Deals aren’t decided in boardrooms. They’re shaped in DMs. Networks are the new ICs.
Being the person someone thinks of first when a hot deal is oversubscribed and there’s room for “just one more" — that's the real edge.
The most valuable investors aren’t sitting in meetings. They’re trading allocation with each other in real time. Your graph is the power.
Founders still optimize for the wrong signals.
“We got a top-tier firm” sounds good in a tweet, but does it actually help you close the round? Or recruit your next engineer? Or stay alive during a down quarter? Well, sometimes, probably..
Founders should be asking: Who’s actually leading the deal? Will they go to bat for you in the partner meeting? Will they text that operator you’ve been trying to hire?

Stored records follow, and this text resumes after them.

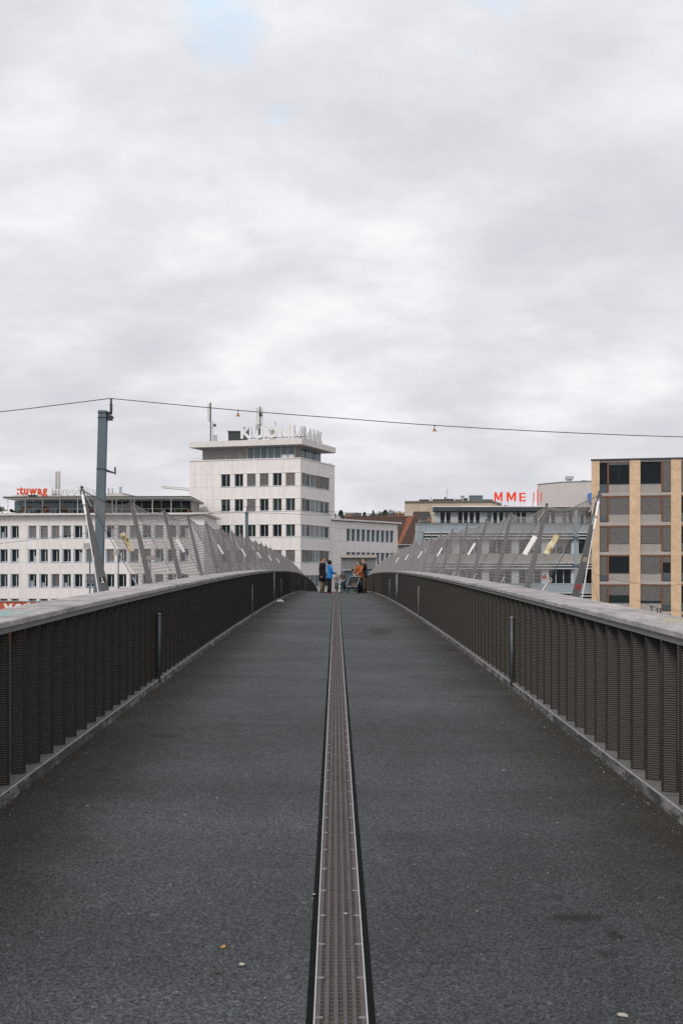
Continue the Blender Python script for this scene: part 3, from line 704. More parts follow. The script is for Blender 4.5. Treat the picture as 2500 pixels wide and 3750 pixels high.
for s in (-1, 1):
    th, top, foot, bot, my = net_fence(s); side = 'left' if s < 0 else 'right'
    m0 = th.children[0]
    # pale tie rods from the first mast back towards the viewer
    q = top(my[0])
    e = wp(362, 2177, 11.75) if s < 0 else wp(2128, 2200, 12.0); d = (e - q); e2 = q + d * 1.5
    MB().tube([q, e2], .0075, 6).build('tie_rod', M_rod, th); dn = d.normalized()
    MB().tube([q + dn * .10, q + dn * .30], .017, 8).tube([q + dn * .34, q + dn * .48], .014, 8).build('rod_turnbuckle', M_strip, th)
    # stickers on the first mast
    def on_mast(f, du=0.0, dv=-.05):
        p0, p1 = foot(my[0]), top(my[0]); p = p0.lerp(p1, f); return p + Vector((du, dv, 0))
    ax = (top(my[0]) - foot(my[0])).normalized(); sd = Vector((ax.z, 0, -ax.x)); nn = Vector((0, -1, 0))
    def decal(name, m, f, w, h, off, parent=th):
        c = foot(my[0]).lerp(top(my[0]), f); t_ = .085 + (.05 - .085) * f; c = c + nn * (t_ / 2 + off)
        M = Matrix((( sd.x, ax.x, nn.x, c.x), (sd.y, ax.y, nn.y, c.y), (sd.z, ax.z, nn.z, c.z), (0, 0, 0, 1)))
        o = MB().box(-w / 2, w / 2, -h / 2, h / 2, 0, .0015, M).build(name, m, parent); return o, M
    if s > 0:
        o, M = decal('sticker', M_sticker_d, .865, .052, .135, .0015)
        decal('sticker_face', M_sticker_w, .865, .044, .125, .0035, o)
        letters(o, 'BROSCHI', M @ Matrix.Translation((.012, -.055, .0062)) @ Matrix.Rotation(R(90), 4, 'Z'), .11, .024, 'B', M_sticker_d, .001, .03, kind='stuff')
        decal('sticker', M_sticker_y, .665, .05, .055, .0015)
        o, M = decal('sticker', M_sticker_r, .525, .085, .07, .0015)
        tag(o, 'torn red sticker')
    else:
        o, M = decal('sticker', M_sticker_y, .525, .085, .095, .0015)
        o2, M = decal('sticker', M_sticker_d, .525, .078, .085, .0035)
        MB().ball(M @ Vector((0, .012, .004)), (.012, .002, .016)).add([M @ Vector(v) for v in ((-.02, -.04, .004), (.02, -.04, .004), (.012, -.012, .004), (-.012, -.012, .004))], [(0, 1, 2, 3)]).build('portrait_print', M_sticker_w, o2)
    # strips tied into the net
    spots = [(13.85, .085, .29, True), (18.6, .055, .27, False), (25.1, .05, .27, False), (31.4, .05, .27, False), (37.8, .05, .27, False), (44.0, .05, .27, False), (50.3, .05, .27, False)] if s < 0 else \
            [(13.45, .09, .30, True), (14.95, .085, .32, False), (21.4, .05, .29, False), (27.9, .05, .27, False), (34.4, .05, .27, False), (40.8, .05, .27, False), (47.0, .05, .27, False)]
    nw = 0
    for y, w, ln, yel in spots:
        fc = .5 if s > 0 else .47
        a, c = on_net(s, bot, top, y, fc - ln / 2.9), on_net(s, bot, top, y, fc + ln / 2.9)
        ax2 = (c - a).normalized(); wide = Vector((s * 1.0, -.55, 0)); wide = (wide - ax2 * wide.dot(ax2)).normalized(); nm = ax2.cross(wide).normalized()
        b = MB(); k = 6; vs = []
        for i in range(k + 1):
            p = a.lerp(c, i / k); ww = w * (1 + (random.uniform(-.12, .10) if yel else 0)); bow = nm * (.004 * math.sin(i * 1.9) if yel else 0.002)
            vs += [p - wide * ww / 2 + bow, p + wide * ww / 2 + bow, p + wide * ww / 2 + bow + nm * .003, p - wide * ww / 2 + bow + nm * .003]
        b.add(vs, [(i * 4 + j, i * 4 + (j + 1) % 4, (i + 1) * 4 + (j + 1) % 4, (i + 1) * 4 + j) for i in range(k) for j in range(4)] + [(3, 2, 1, 0), (k * 4, k * 4 + 1, k * 4 + 2, k * 4 + 3)])
        o = b.build('hanging_strip', M_yellow if yel else M_strip)
        if yel: tag(o, f'torn yellow strip hanging in the near end of the {side} net', 'strip', 'strips hung in the nets')
        else:
            tag(o, f'{ORD[nw]} narrow white strip hanging in the {side} net, counted from the near end', 'strip', 'strips hung in the nets'); nw += 1
    if s > 0:    # anchor rod of the net's near edge, with a ring and a red ribbon tied to it
        bb = bot(my[0]); d = (top(my[0]) - bb).normalized(); d2 = Vector((.55, 0, .83)).normalized()
        MB().tube([bb - d2 * .1, bb + d2 * .21], .012, 8).build('anchor_rod', M_rod, th)
        rg = MB().torus((0, 0, 0), .032, .006, 'y', 20, 6).xf(Matrix.Translation(bb + d2 * .2 + Vector((-.005, -.015, 0)))).build('tied_ring', M_paper); tag(rg, 'small pale ring tied to the anchor rod of the right net', 'ring')
        rb = MB(); base = bb + d2 * .2 + Vector((-.05, -.02, .01)); rb.add([base + Vector(v) for v in ((0, 0, 0), (-.045, .0, .02), (-.05, 0, .055), (-.018, 0, .03), (-.01, 0, .075), (.012, 0, .03), (0, .006, 0), (-.045, .006, .02), (-.05, .006, .055), (-.018, .006, .03), (-.01, .006, .075), (.012, .006, .03))],
            [(0, 1, 2, 3), (0, 3, 4, 5), (9, 8, 7, 6), (11, 10, 9, 6), (1, 7, 8, 2), (4, 10, 11, 5)])
        tag(rb.build('ribbon', M_sticker_r), 'scrap of red ribbon knotted beside the pale ring on the right net', 'ribbon')

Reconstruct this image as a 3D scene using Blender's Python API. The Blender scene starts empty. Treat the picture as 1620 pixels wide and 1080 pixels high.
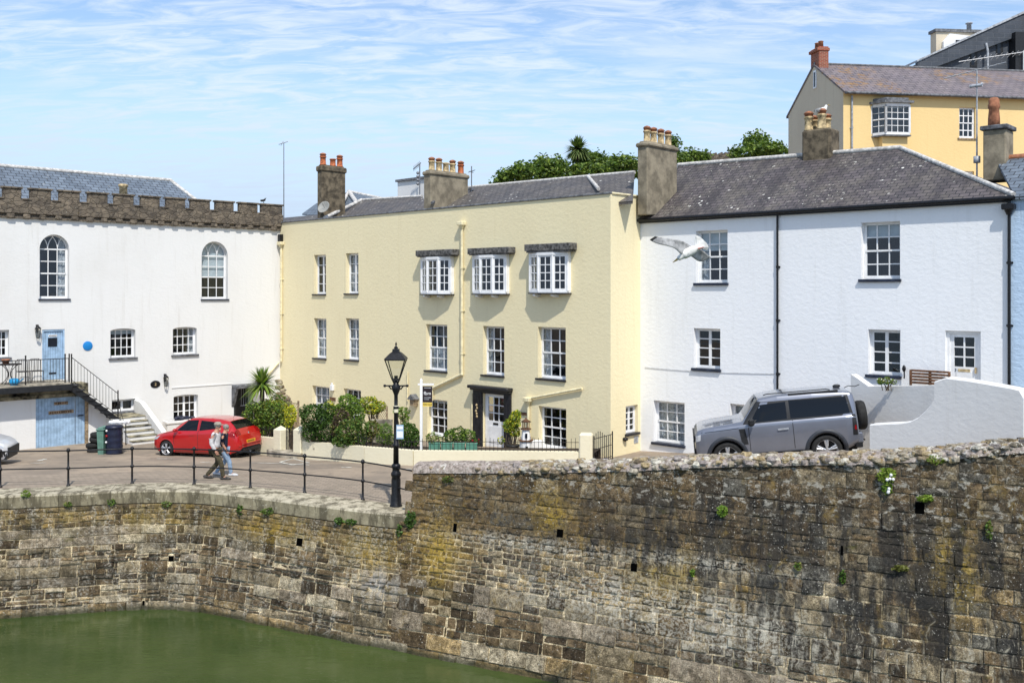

If the answer is “We’ll get back to you,” it’s already a no.
Founders don’t need compliments. They need conviction.
We recently saw a deal where an established VC fund was invited in. They bombarded the founder with endless questions, pushed for multiple deadline extensions, and kept shifting the tone into something more suited for an M&A process than a startup round. In the end, the founder cut them out entirely, and gave allocation to the investors who moved fast and felt right.
We, as investors, need to operate in founder mode.
If you think your fund’s brand is what wins allocation, you’re already behind.
Firms used to be monoliths. Now they’re just wrappers for individuals with network leverage.
The best investors aren’t sitting still. They’re active, visible, responsive. They get allocation because they add value before they’re asked. Because they’re in motion.
Want better deal flow? Be the person everyone wants to include — because you bring energy, trust, and real distribution.
“Your social graph is your investment edge.” That’s not a metaphor. That’s strategy.
The VC firm of the future won’t look like a firm.
It’ll look like a multiplayer network. A high-trust, high-speed collection of individuals who share deals like they’re trading cards.
They’ll have group chats instead of Monday partner calls. AI-enabled comms instead of CRMs. Operator angels instead of advisors with vanity bios.
The infrastructure — fund admin, SPV wrappers, tax compliance — will fade into the background, as platforms like Uniborn turn it into a commodity.
The real asset will be 'access'.
Founders — stop logo-chasing. Ask who’s actually in your corner.
Investors — your fund isn’t the value. You are.
Join the right group chat — or risk being left out of the next decade of venture.